Victors in Iowa, Sanders and Buttigieg Are Targets in Democratic Debate

“Unlike some of the campaigns up here,” Mr. Sanders said, “I don’t have 40 billionaires, Pete, contributing to my campaign.”

Even Andrew Yang, the former tech entrepreneur who has rarely used his debate appearances to target his rivals, saw an opportunity to take on Mr. Buttigieg. “Pete, fundamentally, you are missing the lesson of Donald Trump’s victory,” Mr. Yang said after Mr. Buttigieg denounced the Trump presidency. “Donald Trump is the not the cause of all of our problems. And we are making a mistake when we act like he is.”

But like Mr. Sanders himself, in the moments when he was under attack, Mr. Buttigieg gave no ground, arguing determinedly for his own distinctive approach to the 2020 race. He batted away skepticism of his lack of service in the highest levels of government and rejected Mr. Sanders’s demand for purity in political fund-raising. The Trump campaign would be coming at the eventual Democratic nominee with an immense war chest, Mr. Buttigieg said, arguing that “we need to go into that fight with everything that we’ve got.”

And in a sign of his confidence in his positioning as a Washington outsider, Mr. Buttigieg conceded the point on his lack of traditional qualifications for the presidency, seeming to imply that voters who were looking for a candidate with that profile already had an option in Mr. Biden.

“I freely admit that if you’re looking for the person with the most years of Washington establishment experience under their belt,” Mr. Buttigieg said, “then you’ve got your candidate and of course it’s not me.”

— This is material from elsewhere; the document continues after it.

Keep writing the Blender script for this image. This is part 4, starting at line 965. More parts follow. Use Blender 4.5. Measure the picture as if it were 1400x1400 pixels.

He countered criticism from Mr. Biden and Ms. Klobuchar, who accused him of minimizing his party’s work in Washington, by respectfully relegating those accomplishments to the past. “Those achievements were phenomenally important because they met the moment,” Mr. Buttigieg said. “But now we have to meet this moment, and this moment is different.”

The flurry of attacks and reprisals was unsurprising so close to the primary here, and with polls showing the two top-performing Iowa candidates also leading in New Hampshire. What was striking, though, was that, after finishing in a distant third in Iowa, Ms. Warren recited her familiar attacks on corruption and largely shied away from confronting her rivals. Even when given the chance to take on Mr. Sanders and Mr. Buttigieg, she offered only the most glancing critiques before returning to her broader message.